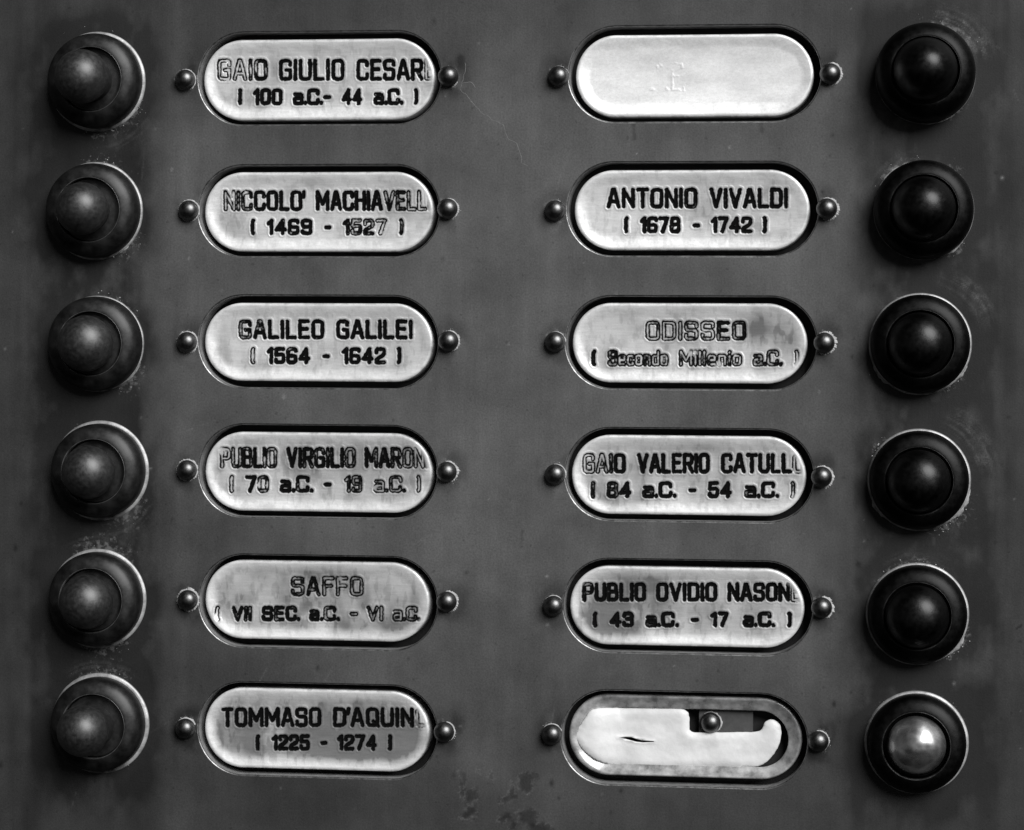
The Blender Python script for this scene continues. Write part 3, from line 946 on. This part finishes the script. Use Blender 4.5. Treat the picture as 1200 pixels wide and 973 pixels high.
zL1, zL3 = zline(3.244, 200, 10), zline(3.244, 200, 320)
zR1, zR3 = zline(3.158, 620, 10), zline(3.158, 620, 320)
zL5, zR5 = zline(2.836, 200, 630), zline(2.837, 620, 630)
TEXT = {
    'L0': zL1([('GAIO', 180, 368, '7654'), ('GIULIO', 412, 660, '121231'), ('CESARE', 706, 1010, '111139')], 193, 275)
    + zL1([('(', 258, 272, '1'), ('100', 313, 425, '121'), ('a.C.-', 465, 610, '31211'), ('44', 650, 728, '11'), ('a.C.', 772, 885, '3121'), (')', 925, 942, '2')], 305, 368),
    'L1': zL1([("NICCOLO'", 203, 512, '75432211'), ('MACHIAVELLI', 552, 992, '21223244679')], 693, 770)
    + zL1([('(', 305, 322, '2'), ('1469', 365, 538, '2222'), ('-', 583, 610, '1'), ('1527', 655, 822, '3446'), (')', 868, 886, '4')], 800, 862),
    'L2': zL3([('GALILEO', 260, 583, '4321112'), ('GALILEI', 630, 920, '2122223')], 178, 252)
    + zL3([('(', 305, 322, '7'), ('1564', 365, 530, '2231'), ('-', 578, 605, '1'), ('1642', 650, 818, '2323'), (')', 860, 877, '2')], 283, 347),
    'L3': zL3([('PUBLIO', 190, 405, '854345'), ('VIRGILIO', 440, 703, '33444345'), ('MARONE', 738, 1008, '434579')], 663, 742)
    + zL3([('(', 225, 241, '7'), ('70', 285, 373, '24'), ('a.C.', 415, 543, '2132'), ('-', 582, 612, '2'), ('19', 660, 728, '45'), ('a.C.', 772, 895, '6465'), (')', 935, 952, '8')], 770, 835),
    'L4': zL5([('SAFFO', 400, 640, '54566')], 130, 195)
    + zL5([('(', 150, 166, '8'), ('VII', 205, 270, '344'), ('SEC.', 303, 430, '2332'), ('a.C.', 460, 562, '3343'), ('-', 595, 622, '7'), ('VI', 652, 706, '56'), ('a.C.', 738, 832, '7565')], 228, 278),
    'L5': zL5([('TOMMASO', 170, 500, '1221122'), ("D'AQUINO", 540, 858, '11111129')], 565, 630)
    + zL5([('(', 283, 297, '1'), ('1225', 335, 462, '1112'), ('-', 497, 520, '2'), ('1274', 553, 685, '1212'), (')', 722, 736, '1')], 655, 708),
    'R1': zR1([('ANTONIO', 288, 622, '1111123'), ('VIVALDI', 668, 957, '2321122')], 665, 740)
    + zR1([('(', 352, 368, '1'), ('1678', 410, 560, '1112'), ('-', 605, 632, '1'), ('1742', 672, 825, '1111'), (')', 863, 880, '2')], 771, 832),
    'R2': zR3([('ODISSEO', 432, 803, '6765644')], 178, 250)
    + zR3([('(', 232, 250, '3'), ('Secondo', 292, 515, '4556565'), ('Millenio', 555, 787, '67766766'), ('a.C.', 828, 938, '5454'), (')', 982, 999, '8')], 285, 345),
    'R3': zR3([('GAIO', 200, 357, '8631'), ('VALERIO', 400, 668, '1111212'), ('CATULLO', 710, 1018, '1111129')], 668, 742)
    + zR3([('(', 230, 245, '3'), ('84', 288, 378, '43'), ('a.C.', 420, 545, '3121'), ('-', 590, 618, '1'), ('54', 662, 750, '12'), ('a.C.', 798, 925, '3121'), (')', 967, 984, '6')], 772, 833),
    'R4': zR5([('PUBLIO', 178, 388, '312111'), ('OVIDIO', 423, 625, '111111'), ('NASONE', 660, 906, '111118')], 150, 213)
    + zR5([('(', 213, 228, '1'), ('43', 268, 347, '12'), ('a.C.', 387, 497, '3121'), ('-', 537, 563, '1'), ('17', 603, 663, '11'), ('a.C.', 710, 818, '2121'), (')', 858, 873, '2')], 247, 298),
}
# tarnish on the plates: ellipses (x, y, rx, ry, amount) in the same zooms, plus an overall amount
zz = lambda s, ox, oy, l: [(ox + x / s, oy + y / s, rx / s, ry / s, a) for x, y, rx, ry, a in l]
TARN = {
    'L0': (0.12, zz(3.244, 200, 10, [(300, 340, 90, 60, .22), (392, 240, 26, 70, .30), (640, 330, 120, 30, .16), (900, 180, 60, 40, .15)])),
    'L1': (0.12, zz(3.244, 200, 10, [(250, 830, 60, 70, .22), (540, 660, 40, 40, .25), (850, 760, 60, 60, .22), (620, 740, 60, 30, .14)])),
    'L2': (0.14, zz(3.244, 200, 320, [(210, 320, 22, 90, .20), (600, 330, 240, 60, .14)])),
    'L3': (0.26, zz(3.244, 200, 320, [(560, 720, 360, 90, .18), (920, 690, 60, 70, .2)])),
    'L4': (0.30, zz(2.836, 200, 630, [(520, 220, 300, 80, .14), (730, 300, 110, 40, .34), (480, 110, 260, 26, .16), (600, 300, 80, 30, .16)])),
    'L5': (0.44, zz(2.836, 200, 630, [(520, 650, 300, 80, .26), (760, 660, 90, 70, .34), (640, 700, 160, 40, .26)])),
    'R0': (0.03, zz(3.158, 620, 10, [(480, 250, 90, 70, .06), (790, 280, 40, 40, .08), (330, 360, 160, 30, .07), (250, 200, 60, 90, .05), (980, 180, 60, 60, .08)])),
    'R1': (0.10, zz(3.158, 620, 10, [(620, 740, 60, 90, .22), (900, 690, 60, 60, .22), (930, 850, 60, 30, .16), (440, 720, 60, 60, .12), (760, 800, 80, 30, .14)])),
    'R2': (0.18, zz(3.158, 620, 320, [(905, 230, 95, 95, .30), (560, 230, 130, 50, .18), (480, 330, 240, 50, .12), (830, 200, 60, 60, .2)])),
    'R3': (0.26, zz(3.158, 620, 320, [(440, 720, 200, 80, .2), (640, 640, 90, 40, .2), (330, 850, 110, 40, .2), (960, 720, 60, 90, .14)])),
    'R4': (0.30, zz(2.837, 620, 630, [(240, 290, 100, 60, .62), (360, 140, 100, 40, .36), (300, 220, 130, 90, .30), (620, 240, 160, 60, .14)])),
}
Z_PLATE = -0.0021


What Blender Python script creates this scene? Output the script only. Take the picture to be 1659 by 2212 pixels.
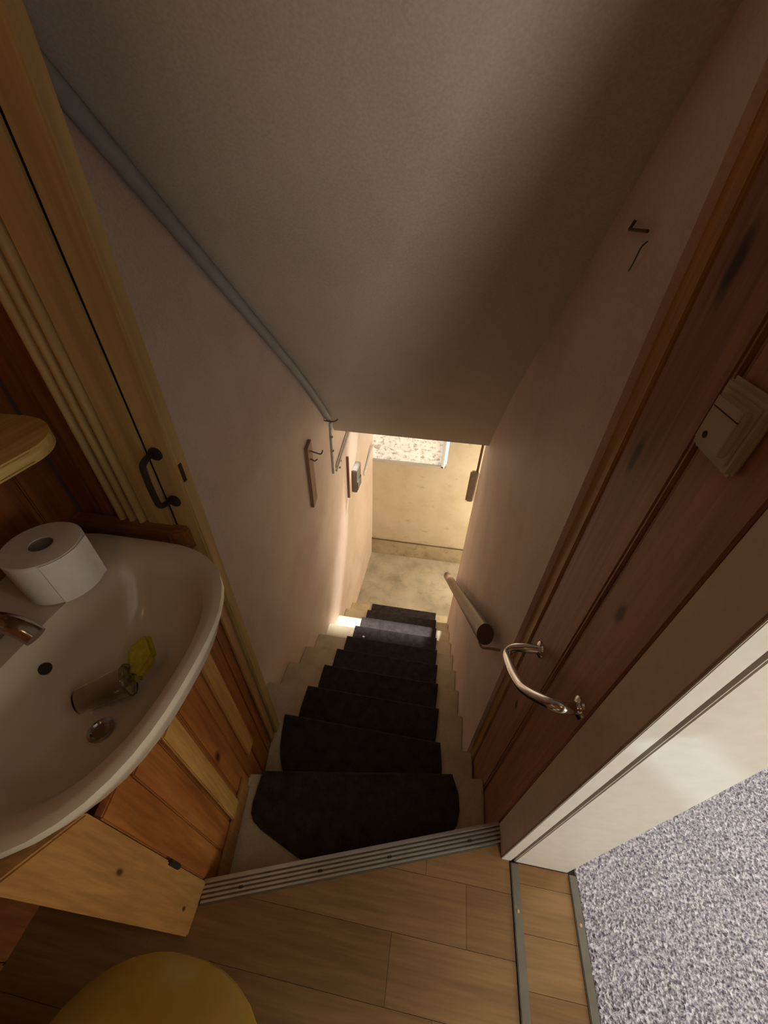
import bpy, bmesh, math, random
from mathutils import Vector, Matrix
import numpy as np

random.seed(7)
for o in list(bpy.data.objects):
    bpy.data.objects.remove(o, do_unlink=True)
SC = bpy.context.scene
COL = SC.collection

# ------------------------------------------------------------------ camera
W_PX, H_PX, F_PX = 1659.0, 2212.0, 830.0
PITCH, YAW, ROLL = math.radians(39.6), math.radians(8.1), math.radians(1.8)
EYE = Vector((0.0, 0.0, 1.45))
_h = Vector((-math.sin(YAW), math.cos(YAW), 0)); _r = Vector((math.cos(YAW), math.sin(YAW), 0)); _u = Vector((0, 0, 1))
_f = _h*math.cos(PITCH) - _u*math.sin(PITCH); _up = _h*math.sin(PITCH) + _u*math.cos(PITCH)
_r2 = _r*math.cos(ROLL) + _up*math.sin(ROLL); _up2 = -_r*math.sin(ROLL) + _up*math.cos(ROLL)
cd = bpy.data.cameras.new('camera'); cam = bpy.data.objects.new('camera', cd); COL.objects.link(cam)
M = Matrix(((_r2.x, _up2.x, -_f.x, EYE.x), (_r2.y, _up2.y, -_f.y, EYE.y), (_r2.z, _up2.z, -_f.z, EYE.z), (0, 0, 0, 1)))
cam.matrix_world = M
cd.sensor_fit = 'VERTICAL'; cd.sensor_height = 36.0; cd.sensor_width = 27.0
cd.lens = F_PX/H_PX*36.0; cd.clip_start = 0.02; cd.clip_end = 60
SC.camera = cam

# ------------------------------------------------------------------ world, sun, window light, added spot and fill, exposure
w = bpy.data.worlds.new('sky'); SC.world = w; w.use_nodes = True
w.node_tree.nodes['Background'].inputs[0].default_value = (0.72, 0.83, 1.0, 1)
w.node_tree.nodes['Background'].inputs[1].default_value = 1.2
def aim(o, d):
    o.rotation_euler = Vector(d).to_track_quat('-Z', 'Y').to_euler()
sd = bpy.data.lights.new('sun', 'SUN'); sun = bpy.data.objects.new('sun', sd); COL.objects.link(sun)
sd.energy = 11.0; sd.angle = math.radians(4); sd.color = (1.0, 0.95, 0.86); sun.location = (1, 6, 6)
aim(sun, (-0.27, -1.0, -1.70))
def area(name, loc, d, sx, sy, power, col, spread=180):
    l = bpy.data.lights.new(name, 'AREA'); o = bpy.data.objects.new(name, l); COL.objects.link(o)
    l.shape = 'RECTANGLE'; l.size = sx; l.size_y = sy; l.energy = power; l.color = col; l.spread = math.radians(spread)
    o.location = loc; aim(o, d); return o
area('bedroom_window_daylight', (1.02, -1.94, 1.3), (-0.3, 1, -0.15), 0.85, 1.2, 47, (1.0, 0.95, 0.87))
_p = Vector((0.435, 0.27, 0.80)); _d = Vector((-1.165, 1.47, -1.5)).normalized()
_s = bpy.data.lights.new('added_slot_spot', 'SPOT'); _s.energy = 900; _s.color = (0.72, 0.88, 1.0); _s.spot_size = math.radians(6); _s.spot_blend = 0.2; _s.shadow_soft_size = 0.02  # added distant spot, throws the bright patch onto the door lining
_o = bpy.data.objects.new('added_slot_spot', _s); COL.objects.link(_o); _o.location = _p - _d*7.5; aim(_o, _d)
area('bedroom_side_daylight', (3.04, 1.65, 1.35), (-1, -0.35, -0.25), 1.2, 1.2, 66, (0.93, 0.96, 1.0))
area('bedroom_low_fill', (3.04, -0.05, 1.0), (-1, 0.05, -0.05), 0.9, 0.9, 26, (1.0, 0.95, 0.85))  # area light added to brighten the basin and partition
area('hall_side_daylight', (1.55, 3.15, -1.0), (-1, 0.25, -0.15), 0.8, 1.3, 34, (1.0, 0.84, 0.58))
try: SC.cycles.caustics_reflective = False; SC.cycles.caustics_refractive = False
except Exception: pass
SC.view_settings.view_transform = 'Standard'; SC.view_settings.look = 'None'
SC.view_settings.exposure = 0.0; SC.view_settings.gamma = 1.0; SC.view_settings.use_curve_mapping = False

# ------------------------------------------------------------------ materials
MATS = {}
class NT:
    def __init__(s, name, rough=0.6, metal=0.0, spec=0.4):
        s.m = bpy.data.materials.new(name); s.m.use_nodes = True; s.t = s.m.node_tree
        s.b = s.t.nodes['Principled BSDF']; s.b.inputs['Roughness'].default_value = rough
        s.b.inputs['Metallic'].default_value = metal; s.b.inputs['Specular IOR Level'].default_value = spec
        MATS[name] = s.m
    def n(s, kind, **kw):
        nd = s.t.nodes.new(kind)
        for k, v in kw.items(): setattr(nd, k, v)
        return nd
    def l(s, a, b): s.t.links.new(a, b)
    def pos(s, scale=(1, 1, 1), loc=(0, 0, 0)):
        g = s.n('ShaderNodeNewGeometry'); mp = s.n('ShaderNodeMapping')
        mp.inputs['Scale'].default_value = scale; mp.inputs['Location'].default_value = loc
        s.l(g.outputs['Position'], mp.inputs['Vector']); return mp.outputs['Vector']
    def noise(s, vec, scale, detail=3, rough=0.55, dist=0.0):
        nd = s.n('ShaderNodeTexNoise'); nd.inputs['Scale'].default_value = scale; nd.inputs['Detail'].default_value = detail
        nd.inputs['Roughness'].default_value = rough; nd.inputs['Distortion'].default_value = dist
        s.l(vec, nd.inputs['Vector']); return nd.outputs['Fac']
    def ramp(s, fac, stops):
        r = s.n('ShaderNodeValToRGB'); e = r.color_ramp.elements
        while len(e) < len(stops): e.new(0.5)
        for el, (p, c) in zip(e, stops): el.position = p; el.color = (c[0], c[1], c[2], 1)
        s.l(fac, r.inputs['Fac']); return r.outputs['Color']
    def mix(s, fac, a, b, mode='MIX'):
        x = s.n('ShaderNodeMixRGB'); x.blend_type = mode
        for sock, v in ((x.inputs[0], fac), (x.inputs[1], a), (x.inputs[2], b)):
            if isinstance(v, (int, float)): sock.default_value = v
            elif isinstance(v, tuple): sock.default_value = (v[0], v[1], v[2], 1)
            else: s.l(v, sock)
        return x.outputs[0]
    def math(s, op, a, b=None, clamp=False):
        x = s.n('ShaderNodeMath'); x.operation = op; x.use_clamp = clamp
        for i, v in enumerate((a, b)):
            if v is None: continue
            if isinstance(v, (int, float)): x.inputs[i].default_value = v
            else: s.l(v, x.inputs[i])
        return x.outputs[0]
    def dist(s, p, scale=(1, 1, 1)):
        g = s.n('ShaderNodeNewGeometry'); a = s.n('ShaderNodeVectorMath'); a.operation = 'SUBTRACT'; a.inputs[1].default_value = p
        s.l(g.outputs['Position'], a.inputs[0])
        b = s.n('ShaderNodeVectorMath'); b.operation = 'MULTIPLY'; b.inputs[1].default_value = scale; s.l(a.outputs[0], b.inputs[0])
        c = s.n('ShaderNodeVectorMath'); c.operation = 'LENGTH'; s.l(b.outputs[0], c.inputs[0]); return c.outputs['Value']
    def color(s, c):
        if isinstance(c, tuple): s.b.inputs['Base Color'].default_value = (c[0], c[1], c[2], 1)
        else: s.l(c, s.b.inputs['Base Color'])
    def bump(s, fac, strength=0.3, dist=0.002):
        b = s.n('ShaderNodeBump'); b.inputs['Strength'].default_value = strength; b.inputs['Distance'].default_value = dist
        s.l(fac, b.inputs['Height']); s.l(b.outputs[0], s.b.inputs['Normal'])

def plain(name, c, rough=0.5, metal=0.0, spec=0.4, var=0.12, scale=30):
    t = NT(name, rough, metal, spec); f = t.noise(t.pos(), scale, 4)
    t.color(t.ramp(f, [(0.3, tuple(x*(1-var) for x in c)), (0.7, tuple(min(1, x*(1+var)) for x in c))])); return t.m

def mottled(name, c1, c2, c3, rough=0.85, big=3.0, bump=0.35):
    t = NT(name, rough, 0, 0.2); f = t.noise(t.pos(), big, 5, 0.6); g = t.noise(t.pos(), 180, 2)
    c = t.ramp(f, [(0.3, c1), (0.52, c2), (0.75, c3)])
    t.color(t.mix(0.10, c, t.ramp(g, [(0.35, (0.15,)*3), (0.65, (1,)*3)]), 'OVERLAY')); t.bump(g, bump, 0.0015); return t

def wood(name, dark, mid, light, axis='z', rough=0.45, knots=(), scale=1.0, spec=0.35):
    t = NT(name, rough, 0, spec)
    s = {'z': (14, 14, 0.9), 'y': (14, 0.9, 14), 'x': (0.9, 14, 14)}[axis]
    s = tuple(v*scale for v in s)
    f = t.noise(t.pos(s), 1.6, 5, 0.6, 0.6); g = t.noise(t.pos(tuple(v*6 for v in s)), 1.5, 3)
    c = t.ramp(f, [(0.28, dark), (0.5, mid), (0.72, light)])
    c = t.mix(0.16, c, t.ramp(g, [(0.35, (0.1,)*3), (0.65, (1,)*3)]), 'OVERLAY')
    for (p, sc, r) in knots:
        d = t.dist(p, sc); d2 = t.math('ADD', d, t.math('MULTIPLY', t.math('SUBTRACT', t.noise(t.pos(), 40, 2), 0.5), r*0.5))
        k = t.ramp(t.math('DIVIDE', d2, r), [(0.35, (1, 1, 1)), (1.0, (0, 0, 0))])
        c = t.mix(k, c, tuple(v*0.22 for v in dark))
    t.color(c); t.bump(g, 0.12, 0.001); return t

mottled('wallpaper', (0.62, 0.48, 0.42), (0.72, 0.58, 0.51), (0.78, 0.65, 0.58), rough=0.55, big=2.4)
mottled('soffit_paint', (0.56, 0.49, 0.42), (0.63, 0.56, 0.48), (0.68, 0.61, 0.52), big=1.6, bump=0.12)
mottled('plaster_plain', (0.55, 0.53, 0.48), (0.62, 0.60, 0.55), (0.68, 0.66, 0.60))
# far wall: ochre to beige paint with brown stains near the foot
t = mottled('hall_wall', (0.60, 0.50, 0.37), (0.70, 0.61, 0.47), (0.76, 0.68, 0.54), big=2.2)
t2 = t.noise(t.pos((1.0, 1, 1.6)), 6, 6, 0.65)
base = t.b.inputs['Base Color'].links[0].from_socket
t.color(t.mix(t.ramp(t2, [(0.60, (0, 0, 0)), (0.74, (0.5,)*3)]), base, (0.26, 0.17, 0.09)))
t = mottled('hall_plinth', (0.40, 0.33, 0.22), (0.52, 0.44, 0.31), (0.60, 0.51, 0.37), big=5)
t2 = t.noise(t.pos(), 9, 6, 0.7); base = t.b.inputs['Base Color'].links[0].from_socket
t.color(t.mix(t.ramp(t2, [(0.52, (0, 0, 0)), (0.7, (0.6,)*3)]), base, (0.2, 0.15, 0.09)))
t = mottled('hall_floor', (0.36, 0.32, 0.25), (0.50, 0.45, 0.36), (0.60, 0.55, 0.46), rough=0.6, big=3)
t2 = t.noise(t.pos(), 7, 6, 0.7); base = t.b.inputs['Base Color'].links[0].from_socket
t.color(t.mix(t.ramp(t2, [(0.52, (0, 0, 0)), (0.72, (0.5,)*3)]), base, (0.2, 0.17, 0.12)))
mottled('stair_paint', (0.50, 0.42, 0.28), (0.64, 0.55, 0.39), (0.72, 0.64, 0.48), rough=0.5, big=7, bump=0.15)
# stair carpet: dark aubergine grey loop
t = NT('pad_carpet', 0.95, 0, 0.1); g = t.noise(t.pos(), 260, 2, 0.7); f = t.noise(t.pos(), 25, 3)
t.color(t.mix(0.5, t.ramp(f, [(0.3, (0.032, 0.026, 0.027)), (0.7, (0.058, 0.048, 0.050))]), t.ramp(g, [(0.3, (0.25,)*3), (0.7, (0.75,)*3)]), 'OVERLAY')); t.bump(g, 0.8, 0.004)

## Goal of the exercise
Start at the line that contains "What Blender Python", stop at the line that contains "COL = SC.collection", and reproduce each line in that stretch exactly. Pictures are excluded.

## Solution
What Blender Python script creates this scene? Output the script only. Take the picture to be 1659 by 2212 pixels.
import bpy, bmesh, math, random
from mathutils import Vector, Matrix
import numpy as np

random.seed(7)
for o in list(bpy.data.objects):
    bpy.data.objects.remove(o, do_unlink=True)
SC = bpy.context.scene
COL = SC.collection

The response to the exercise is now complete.